Data section:
::::

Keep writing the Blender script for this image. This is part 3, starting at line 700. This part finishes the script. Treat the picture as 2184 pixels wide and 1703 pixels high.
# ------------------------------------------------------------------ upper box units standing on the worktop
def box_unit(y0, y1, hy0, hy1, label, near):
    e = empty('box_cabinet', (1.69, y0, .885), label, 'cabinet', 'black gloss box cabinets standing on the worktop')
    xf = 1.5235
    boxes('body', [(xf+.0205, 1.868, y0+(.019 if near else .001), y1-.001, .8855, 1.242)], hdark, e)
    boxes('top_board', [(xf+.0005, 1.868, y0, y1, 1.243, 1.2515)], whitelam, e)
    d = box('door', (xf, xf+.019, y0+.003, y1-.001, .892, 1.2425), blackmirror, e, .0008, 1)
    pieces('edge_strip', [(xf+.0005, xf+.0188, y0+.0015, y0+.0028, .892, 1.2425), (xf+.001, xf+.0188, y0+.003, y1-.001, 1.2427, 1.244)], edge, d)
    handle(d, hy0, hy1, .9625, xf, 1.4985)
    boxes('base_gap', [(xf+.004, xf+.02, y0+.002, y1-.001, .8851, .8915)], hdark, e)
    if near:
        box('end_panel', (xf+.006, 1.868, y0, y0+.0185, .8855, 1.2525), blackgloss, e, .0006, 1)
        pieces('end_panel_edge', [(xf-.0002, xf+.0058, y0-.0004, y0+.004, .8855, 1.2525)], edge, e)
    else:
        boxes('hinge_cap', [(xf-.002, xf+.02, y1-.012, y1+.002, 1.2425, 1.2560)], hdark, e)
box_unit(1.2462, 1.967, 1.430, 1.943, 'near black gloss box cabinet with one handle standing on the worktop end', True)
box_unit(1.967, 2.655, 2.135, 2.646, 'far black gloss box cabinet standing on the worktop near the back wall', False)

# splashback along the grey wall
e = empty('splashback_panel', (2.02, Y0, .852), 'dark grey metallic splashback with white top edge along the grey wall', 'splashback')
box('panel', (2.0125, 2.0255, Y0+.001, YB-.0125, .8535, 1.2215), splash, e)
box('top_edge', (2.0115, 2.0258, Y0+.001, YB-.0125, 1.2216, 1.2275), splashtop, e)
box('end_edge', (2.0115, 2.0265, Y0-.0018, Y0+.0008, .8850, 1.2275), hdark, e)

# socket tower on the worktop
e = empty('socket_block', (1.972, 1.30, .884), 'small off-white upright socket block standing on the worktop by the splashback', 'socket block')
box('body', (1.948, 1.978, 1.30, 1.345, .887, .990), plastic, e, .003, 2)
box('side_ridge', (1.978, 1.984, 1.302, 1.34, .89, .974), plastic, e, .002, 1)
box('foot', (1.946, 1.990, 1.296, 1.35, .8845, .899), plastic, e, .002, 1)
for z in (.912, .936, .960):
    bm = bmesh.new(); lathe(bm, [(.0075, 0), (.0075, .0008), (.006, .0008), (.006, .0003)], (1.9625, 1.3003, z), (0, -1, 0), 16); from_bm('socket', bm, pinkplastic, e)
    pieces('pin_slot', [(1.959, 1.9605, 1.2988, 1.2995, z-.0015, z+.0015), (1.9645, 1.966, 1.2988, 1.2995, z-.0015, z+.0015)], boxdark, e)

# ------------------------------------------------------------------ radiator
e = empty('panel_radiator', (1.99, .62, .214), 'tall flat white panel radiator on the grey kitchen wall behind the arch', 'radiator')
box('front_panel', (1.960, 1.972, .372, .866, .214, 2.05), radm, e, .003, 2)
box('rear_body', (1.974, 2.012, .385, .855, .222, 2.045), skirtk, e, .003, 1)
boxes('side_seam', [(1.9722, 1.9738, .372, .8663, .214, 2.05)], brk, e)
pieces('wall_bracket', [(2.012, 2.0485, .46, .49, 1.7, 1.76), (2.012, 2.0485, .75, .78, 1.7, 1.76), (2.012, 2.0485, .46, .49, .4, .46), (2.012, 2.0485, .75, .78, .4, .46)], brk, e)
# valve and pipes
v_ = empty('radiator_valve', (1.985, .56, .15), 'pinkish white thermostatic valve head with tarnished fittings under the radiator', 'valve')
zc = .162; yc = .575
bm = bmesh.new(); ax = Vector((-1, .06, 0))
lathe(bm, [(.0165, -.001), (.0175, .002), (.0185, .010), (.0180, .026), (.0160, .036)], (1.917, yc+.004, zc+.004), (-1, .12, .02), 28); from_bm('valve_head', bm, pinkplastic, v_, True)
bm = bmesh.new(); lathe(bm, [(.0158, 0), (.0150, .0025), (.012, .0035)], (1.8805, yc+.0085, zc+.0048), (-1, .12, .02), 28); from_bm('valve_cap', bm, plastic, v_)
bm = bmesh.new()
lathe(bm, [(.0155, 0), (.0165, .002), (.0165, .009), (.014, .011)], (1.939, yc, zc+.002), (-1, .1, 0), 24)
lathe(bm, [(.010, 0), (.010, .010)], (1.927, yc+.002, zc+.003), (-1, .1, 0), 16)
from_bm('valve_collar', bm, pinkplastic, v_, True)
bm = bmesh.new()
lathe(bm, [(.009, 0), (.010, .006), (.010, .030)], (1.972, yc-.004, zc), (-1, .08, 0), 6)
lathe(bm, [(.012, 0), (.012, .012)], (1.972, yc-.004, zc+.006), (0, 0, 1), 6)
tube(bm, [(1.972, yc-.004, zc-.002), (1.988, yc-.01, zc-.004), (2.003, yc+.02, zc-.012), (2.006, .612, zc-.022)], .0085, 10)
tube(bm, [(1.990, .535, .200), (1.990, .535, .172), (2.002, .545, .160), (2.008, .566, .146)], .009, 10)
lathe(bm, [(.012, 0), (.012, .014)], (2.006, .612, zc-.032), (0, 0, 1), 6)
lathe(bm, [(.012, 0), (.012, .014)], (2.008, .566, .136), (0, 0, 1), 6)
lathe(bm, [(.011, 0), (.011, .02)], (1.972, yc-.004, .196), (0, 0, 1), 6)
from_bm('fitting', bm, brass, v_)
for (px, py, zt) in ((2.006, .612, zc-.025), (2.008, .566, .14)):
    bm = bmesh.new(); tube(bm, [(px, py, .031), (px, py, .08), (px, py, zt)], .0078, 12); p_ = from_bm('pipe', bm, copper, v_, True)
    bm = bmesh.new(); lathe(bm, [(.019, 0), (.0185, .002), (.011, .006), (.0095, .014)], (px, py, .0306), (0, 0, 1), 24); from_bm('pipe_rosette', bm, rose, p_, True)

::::

Your task:
Extract the whole listing, character for character.

Final result:
Keep writing the Blender script for this image. This is part 3, starting at line 700. This part finishes the script. Treat the picture as 2184 pixels wide and 1703 pixels high.
# ------------------------------------------------------------------ upper box units standing on the worktop
def box_unit(y0, y1, hy0, hy1, label, near):
    e = empty('box_cabinet', (1.69, y0, .885), label, 'cabinet', 'black gloss box cabinets standing on the worktop')
    xf = 1.5235
    boxes('body', [(xf+.0205, 1.868, y0+(.019 if near else .001), y1-.001, .8855, 1.242)], hdark, e)
    boxes('top_board', [(xf+.0005, 1.868, y0, y1, 1.243, 1.2515)], whitelam, e)
    d = box('door', (xf, xf+.019, y0+.003, y1-.001, .892, 1.2425), blackmirror, e, .0008, 1)
    pieces('edge_strip', [(xf+.0005, xf+.0188, y0+.0015, y0+.0028, .892, 1.2425), (xf+.001, xf+.0188, y0+.003, y1-.001, 1.2427, 1.244)], edge, d)
    handle(d, hy0, hy1, .9625, xf, 1.4985)
    boxes('base_gap', [(xf+.004, xf+.02, y0+.002, y1-.001, .8851, .8915)], hdark, e)
    if near:
        box('end_panel', (xf+.006, 1.868, y0, y0+.0185, .8855, 1.2525), blackgloss, e, .0006, 1)
        pieces('end_panel_edge', [(xf-.0002, xf+.0058, y0-.0004, y0+.004, .8855, 1.2525)], edge, e)
    else:
        boxes('hinge_cap', [(xf-.002, xf+.02, y1-.012, y1+.002, 1.2425, 1.2560)], hdark, e)
box_unit(1.2462, 1.967, 1.430, 1.943, 'near black gloss box cabinet with one handle standing on the worktop end', True)
box_unit(1.967, 2.655, 2.135, 2.646, 'far black gloss box cabinet standing on the worktop near the back wall', False)

# splashback along the grey wall
e = empty('splashback_panel', (2.02, Y0, .852), 'dark grey metallic splashback with white top edge along the grey wall', 'splashback')
box('panel', (2.0125, 2.0255, Y0+.001, YB-.0125, .8535, 1.2215), splash, e)
box('top_edge', (2.0115, 2.0258, Y0+.001, YB-.0125, 1.2216, 1.2275), splashtop, e)
box('end_edge', (2.0115, 2.0265, Y0-.0018, Y0+.0008, .8850, 1.2275), hdark, e)

# socket tower on the worktop
e = empty('socket_block', (1.972, 1.30, .884), 'small off-white upright socket block standing on the worktop by the splashback', 'socket block')
box('body', (1.948, 1.978, 1.30, 1.345, .887, .990), plastic, e, .003, 2)
box('side_ridge', (1.978, 1.984, 1.302, 1.34, .89, .974), plastic, e, .002, 1)
box('foot', (1.946, 1.990, 1.296, 1.35, .8845, .899), plastic, e, .002, 1)
for z in (.912, .936, .960):
    bm = bmesh.new(); lathe(bm, [(.0075, 0), (.0075, .0008), (.006, .0008), (.006, .0003)], (1.9625, 1.3003, z), (0, -1, 0), 16); from_bm('socket', bm, pinkplastic, e)
    pieces('pin_slot', [(1.959, 1.9605, 1.2988, 1.2995, z-.0015, z+.0015), (1.9645, 1.966, 1.2988, 1.2995, z-.0015, z+.0015)], boxdark, e)

# ------------------------------------------------------------------ radiator
e = empty('panel_radiator', (1.99, .62, .214), 'tall flat white panel radiator on the grey kitchen wall behind the arch', 'radiator')
box('front_panel', (1.960, 1.972, .372, .866, .214, 2.05), radm, e, .003, 2)
box('rear_body', (1.974, 2.012, .385, .855, .222, 2.045), skirtk, e, .003, 1)
boxes('side_seam', [(1.9722, 1.9738, .372, .8663, .214, 2.05)], brk, e)
pieces('wall_bracket', [(2.012, 2.0485, .46, .49, 1.7, 1.76), (2.012, 2.0485, .75, .78, 1.7, 1.76), (2.012, 2.0485, .46, .49, .4, .46), (2.012, 2.0485, .75, .78, .4, .46)], brk, e)
# valve and pipes
v_ = empty('radiator_valve', (1.985, .56, .15), 'pinkish white thermostatic valve head with tarnished fittings under the radiator', 'valve')
zc = .162; yc = .575
bm = bmesh.new(); ax = Vector((-1, .06, 0))
lathe(bm, [(.0165, -.001), (.0175, .002), (.0185, .010), (.0180, .026), (.0160, .036)], (1.917, yc+.004, zc+.004), (-1, .12, .02), 28); from_bm('valve_head', bm, pinkplastic, v_, True)
bm = bmesh.new(); lathe(bm, [(.0158, 0), (.0150, .0025), (.012, .0035)], (1.8805, yc+.0085, zc+.0048), (-1, .12, .02), 28); from_bm('valve_cap', bm, plastic, v_)
bm = bmesh.new()
lathe(bm, [(.0155, 0), (.0165, .002), (.0165, .009), (.014, .011)], (1.939, yc, zc+.002), (-1, .1, 0), 24)
lathe(bm, [(.010, 0), (.010, .010)], (1.927, yc+.002, zc+.003), (-1, .1, 0), 16)
from_bm('valve_collar', bm, pinkplastic, v_, True)
bm = bmesh.new()
lathe(bm, [(.009, 0), (.010, .006), (.010, .030)], (1.972, yc-.004, zc), (-1, .08, 0), 6)
lathe(bm, [(.012, 0), (.012, .012)], (1.972, yc-.004, zc+.006), (0, 0, 1), 6)
tube(bm, [(1.972, yc-.004, zc-.002), (1.988, yc-.01, zc-.004), (2.003, yc+.02, zc-.012), (2.006, .612, zc-.022)], .0085, 10)
tube(bm, [(1.990, .535, .200), (1.990, .535, .172), (2.002, .545, .160), (2.008, .566, .146)], .009, 10)
lathe(bm, [(.012, 0), (.012, .014)], (2.006, .612, zc-.032), (0, 0, 1), 6)
lathe(bm, [(.012, 0), (.012, .014)], (2.008, .566, .136), (0, 0, 1), 6)
lathe(bm, [(.011, 0), (.011, .02)], (1.972, yc-.004, .196), (0, 0, 1), 6)
from_bm('fitting', bm, brass, v_)
for (px, py, zt) in ((2.006, .612, zc-.025), (2.008, .566, .14)):
    bm = bmesh.new(); tube(bm, [(px, py, .031), (px, py, .08), (px, py, zt)], .0078, 12); p_ = from_bm('pipe', bm, copper, v_, True)
    bm = bmesh.new(); lathe(bm, [(.019, 0), (.0185, .002), (.011, .006), (.0095, .014)], (px, py, .0306), (0, 0, 1), 24); from_bm('pipe_rosette', bm, rose, p_, True)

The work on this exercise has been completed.